Fashion Odds BACK TO BLACK | SPECIAL ISSUE | Page 25

Is Michael McDowell

The Next MLK Of 2015 ?

Q: Your protest made national news how did this happen ?

A: I’m a community artist doing a lot in the community through spoken word, theater, musical theater, abstract art. I work with the Harrison Neighborhood Association, Black Lives Matter Minneapolis, and do a lot of art for Take Action Minnesota. A lot of my paid work is community organizing in transportation and economic development, so I’m making sure that all of the development coming into lower income communities is actually benefiting them, making sure they have a say in what comes in especially on the north side of Minneapolis and east side of St. Paul. In addition to that, I actually do Black Lives Matter Minneapolis and have been organizing with them off the MOA shutdown, the highway shutdown. A lot of work is that and traveling a lot, mostly centered around community and making sure that we’re all working towards each other’s liberation because we’re all in this together.
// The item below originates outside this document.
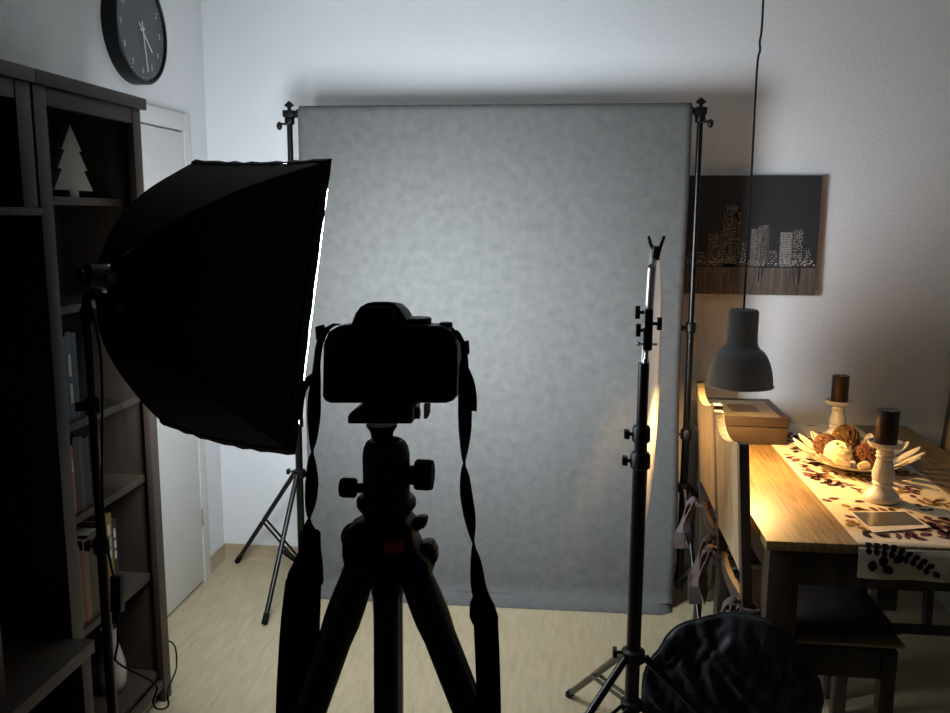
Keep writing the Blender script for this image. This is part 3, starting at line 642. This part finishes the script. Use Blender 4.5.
for i in range(85):
    key = rr.choice(['leafp', 'leafb', 'leafb', 'leafp', 'leafk']); x = rr.uniform(ru0, ru1); s = rr.uniform(.14, 1.42)
    sprig(key, x, s, rr.uniform(0, 6.28), rr.randint(1, 3), rr.uniform(.022, .048), rr.uniform(.006, .012), rr.uniform(.022, .034), rr.uniform(-.2, .2))
for i in range(26):
    a = -.6+i*.075; leaf('leafb', 1.03+.02*math.cos(i), .16+.02*math.sin(i*2), a, .10, .0016, 6)
for k, mb in lf.items(): mb.build('leaf_print', k, ru)['kind'] = 'stuff'

# box with a framed print on its lid
BXc = (.545, 3.248, .826, 3.60); zb = TZ+.0005
bxo = thing('keepsake_box', 'brown box with framed print on its lid at the far table end', 'box', (.69, 3.4, zb))
MB().box((BXc[0]+.003, BXc[1]+.003, zb), (BXc[2]-.003, BXc[3]-.003, zb+.066)).build('body', 'cardb', bxo, bev=.002)
ld = MB().box((BXc[0], BXc[1], zb+.069), (BXc[2], BXc[3], zb+.098)).build('lid', 'cardb', bxo, bev=.002)
w = .026
MB().box((BXc[0], BXc[1], zb+.0985), (BXc[2], BXc[1]+w*.6, zb+.104)).box((BXc[0], BXc[3]-w, zb+.0985), (BXc[2], BXc[3], zb+.104)).box((BXc[0], BXc[1]+w*.6, zb+.0985), (BXc[0]+w, BXc[3]-w, zb+.104)).box((BXc[2]-w, BXc[1]+w*.6, zb+.0985), (BXc[2], BXc[3]-w, zb+.104)).build('lid_frame', 'cardd', ld, bev=.001)
pr = MB().box((BXc[0]+w, BXc[1]+w*.6, zb+.0985), (BXc[2]-w, BXc[3]-w, zb+.1015)).build('print', 'cream', ld)
MB().box((.635, 3.350, zb+.1016), (.745, 3.490, zb+.1019)).build('print_motif', 'sepia', ld)

# petal dish
dc = V((.985, 2.985, TZ+.004)); dish = thing('petal_dish', 'white flower-shaped dish holding woven balls on the runner', 'dish', dc)
MB().lathe([(.05, 0), (.052, .002), (.10, .010), (.145, .026), (.146, .030), (.10, .015), (.05, .006)], dc, n=40).build('bowl', 'petal', dish, angle=60)
for i in range(18):
    a = 2*math.pi*i/18; u = V((math.cos(a), math.sin(a), 0)); tn = V((-u.y, u.x, 0)); g = MB()
    def pf(s, t, u=u, tn=tn):
        L = .075; wd = .020*math.sin(math.pi*(.12+.86*s))**.6 if s < 1 else .003
        r = .135+L*s*.95; z = .0255+.035*s+.010*s*s+.004*abs(2*t-1)
        return dc+u*r+tn*((2*t-1)*wd)+V((0, 0, z))
    g.grid(pf, 7, 4).build('petal', 'petal', dish, solid=.003, angle=80)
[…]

Q: How/When did you get into community

work ?

A: Well, I actually fell in love that’s how it became a passion. The woman who I fell in love with works with Take Action Minnesota, I started off doing art there doing spoken word pieces, etc. and eventually the girl that worked there asked me on a date and it just blew up from there. We’ve been together for 2 years. She’s the one who got me involved in organizing because you know when you like someone you want to be interested in what they do too, she’s an organizer and so I started to come to training and meetings and was like ‘Oh my god, this is so relevant to my life I should be doing this!’ It just happened.
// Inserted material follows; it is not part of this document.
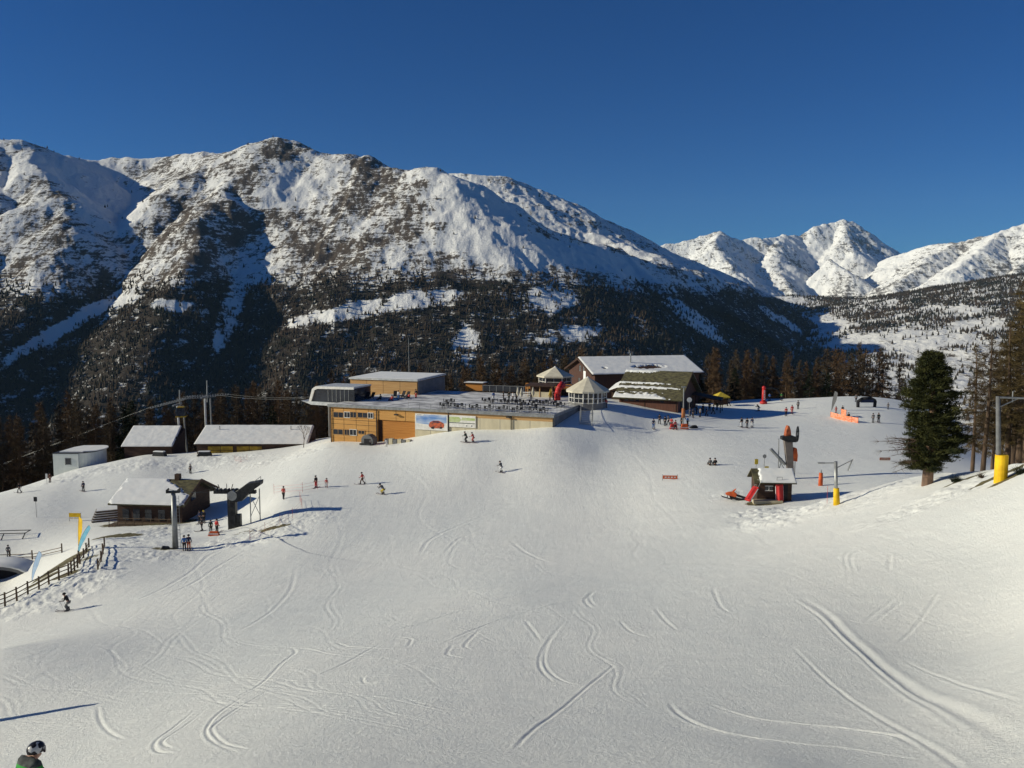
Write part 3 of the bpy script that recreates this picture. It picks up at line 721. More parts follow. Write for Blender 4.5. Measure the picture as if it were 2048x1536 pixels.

A lot of it was taking the time to understand community organizing and how relevant it was to me. My father was in prison and a lot of the organizing I was involved in was around the criminal justice system. It was what I was passionate about because my father went through that on a drug charge and he would work at the polls to help count, but was never able to vote. For my whole life, he would always tell me, ‘You gotta vote!’ That was very hard for me to see someone be so passionate about democracy and voting and have it taken away from them, but they’re still there doing something about it even though they can’t vote.